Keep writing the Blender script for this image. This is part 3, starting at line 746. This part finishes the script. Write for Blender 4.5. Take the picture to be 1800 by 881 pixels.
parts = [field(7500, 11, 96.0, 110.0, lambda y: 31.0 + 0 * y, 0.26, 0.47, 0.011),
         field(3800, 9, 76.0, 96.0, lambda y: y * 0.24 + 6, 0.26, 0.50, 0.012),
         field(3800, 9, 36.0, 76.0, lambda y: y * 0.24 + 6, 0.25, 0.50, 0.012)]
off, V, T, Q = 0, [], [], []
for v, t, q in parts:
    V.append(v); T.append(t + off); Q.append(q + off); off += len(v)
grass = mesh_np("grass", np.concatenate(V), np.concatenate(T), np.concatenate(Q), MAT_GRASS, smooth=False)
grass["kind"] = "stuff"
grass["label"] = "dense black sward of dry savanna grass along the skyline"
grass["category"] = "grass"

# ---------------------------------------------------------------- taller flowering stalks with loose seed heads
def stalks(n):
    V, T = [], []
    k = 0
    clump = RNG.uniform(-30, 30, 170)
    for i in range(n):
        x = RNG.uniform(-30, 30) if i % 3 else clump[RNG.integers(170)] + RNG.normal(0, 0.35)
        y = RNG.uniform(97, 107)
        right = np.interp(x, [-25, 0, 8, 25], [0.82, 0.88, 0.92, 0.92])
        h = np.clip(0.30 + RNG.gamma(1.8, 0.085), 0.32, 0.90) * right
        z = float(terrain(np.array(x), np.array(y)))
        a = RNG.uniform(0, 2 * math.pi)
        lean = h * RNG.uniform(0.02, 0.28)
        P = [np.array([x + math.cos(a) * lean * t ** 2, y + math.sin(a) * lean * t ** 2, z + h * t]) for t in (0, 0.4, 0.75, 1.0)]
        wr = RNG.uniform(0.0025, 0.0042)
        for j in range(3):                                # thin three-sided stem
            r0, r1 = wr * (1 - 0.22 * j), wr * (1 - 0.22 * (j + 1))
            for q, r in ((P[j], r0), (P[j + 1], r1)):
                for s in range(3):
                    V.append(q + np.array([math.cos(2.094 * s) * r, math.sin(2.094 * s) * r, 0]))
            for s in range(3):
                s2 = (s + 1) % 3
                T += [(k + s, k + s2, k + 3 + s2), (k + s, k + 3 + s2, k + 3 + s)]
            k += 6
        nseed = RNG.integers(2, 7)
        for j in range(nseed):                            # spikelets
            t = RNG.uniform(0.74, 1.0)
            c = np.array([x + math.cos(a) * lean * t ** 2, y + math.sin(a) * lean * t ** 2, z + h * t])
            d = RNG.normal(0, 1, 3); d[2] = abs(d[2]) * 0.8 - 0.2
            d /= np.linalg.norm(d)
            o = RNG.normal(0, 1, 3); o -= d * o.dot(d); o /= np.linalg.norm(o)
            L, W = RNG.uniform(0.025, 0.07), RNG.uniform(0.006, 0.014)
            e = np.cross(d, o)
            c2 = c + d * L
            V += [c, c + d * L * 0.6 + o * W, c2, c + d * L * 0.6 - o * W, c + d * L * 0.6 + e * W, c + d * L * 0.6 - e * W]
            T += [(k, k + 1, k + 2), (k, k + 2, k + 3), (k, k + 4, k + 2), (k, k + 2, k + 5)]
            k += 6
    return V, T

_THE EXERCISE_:
Write each line above out exactly.

_WORKED SOLUTION_:
Keep writing the Blender script for this image. This is part 3, starting at line 746. This part finishes the script. Write for Blender 4.5. Take the picture to be 1800 by 881 pixels.
parts = [field(7500, 11, 96.0, 110.0, lambda y: 31.0 + 0 * y, 0.26, 0.47, 0.011),
         field(3800, 9, 76.0, 96.0, lambda y: y * 0.24 + 6, 0.26, 0.50, 0.012),
         field(3800, 9, 36.0, 76.0, lambda y: y * 0.24 + 6, 0.25, 0.50, 0.012)]
off, V, T, Q = 0, [], [], []
for v, t, q in parts:
    V.append(v); T.append(t + off); Q.append(q + off); off += len(v)
grass = mesh_np("grass", np.concatenate(V), np.concatenate(T), np.concatenate(Q), MAT_GRASS, smooth=False)
grass["kind"] = "stuff"
grass["label"] = "dense black sward of dry savanna grass along the skyline"
grass["category"] = "grass"

# ---------------------------------------------------------------- taller flowering stalks with loose seed heads
def stalks(n):
    V, T = [], []
    k = 0
    clump = RNG.uniform(-30, 30, 170)
    for i in range(n):
        x = RNG.uniform(-30, 30) if i % 3 else clump[RNG.integers(170)] + RNG.normal(0, 0.35)
        y = RNG.uniform(97, 107)
        right = np.interp(x, [-25, 0, 8, 25], [0.82, 0.88, 0.92, 0.92])
        h = np.clip(0.30 + RNG.gamma(1.8, 0.085), 0.32, 0.90) * right
        z = float(terrain(np.array(x), np.array(y)))
        a = RNG.uniform(0, 2 * math.pi)
        lean = h * RNG.uniform(0.02, 0.28)
        P = [np.array([x + math.cos(a) * lean * t ** 2, y + math.sin(a) * lean * t ** 2, z + h * t]) for t in (0, 0.4, 0.75, 1.0)]
        wr = RNG.uniform(0.0025, 0.0042)
        for j in range(3):                                # thin three-sided stem
            r0, r1 = wr * (1 - 0.22 * j), wr * (1 - 0.22 * (j + 1))
            for q, r in ((P[j], r0), (P[j + 1], r1)):
                for s in range(3):
                    V.append(q + np.array([math.cos(2.094 * s) * r, math.sin(2.094 * s) * r, 0]))
            for s in range(3):
                s2 = (s + 1) % 3
                T += [(k + s, k + s2, k + 3 + s2), (k + s, k + 3 + s2, k + 3 + s)]
            k += 6
        nseed = RNG.integers(2, 7)
        for j in range(nseed):                            # spikelets
            t = RNG.uniform(0.74, 1.0)
            c = np.array([x + math.cos(a) * lean * t ** 2, y + math.sin(a) * lean * t ** 2, z + h * t])
            d = RNG.normal(0, 1, 3); d[2] = abs(d[2]) * 0.8 - 0.2
            d /= np.linalg.norm(d)
            o = RNG.normal(0, 1, 3); o -= d * o.dot(d); o /= np.linalg.norm(o)
            L, W = RNG.uniform(0.025, 0.07), RNG.uniform(0.006, 0.014)
            e = np.cross(d, o)
            c2 = c + d * L
            V += [c, c + d * L * 0.6 + o * W, c2, c + d * L * 0.6 - o * W, c + d * L * 0.6 + e * W, c + d * L * 0.6 - e * W]
            T += [(k, k + 1, k + 2), (k, k + 2, k + 3), (k, k + 4, k + 2), (k, k + 2, k + 5)]
            k += 6
    return V, T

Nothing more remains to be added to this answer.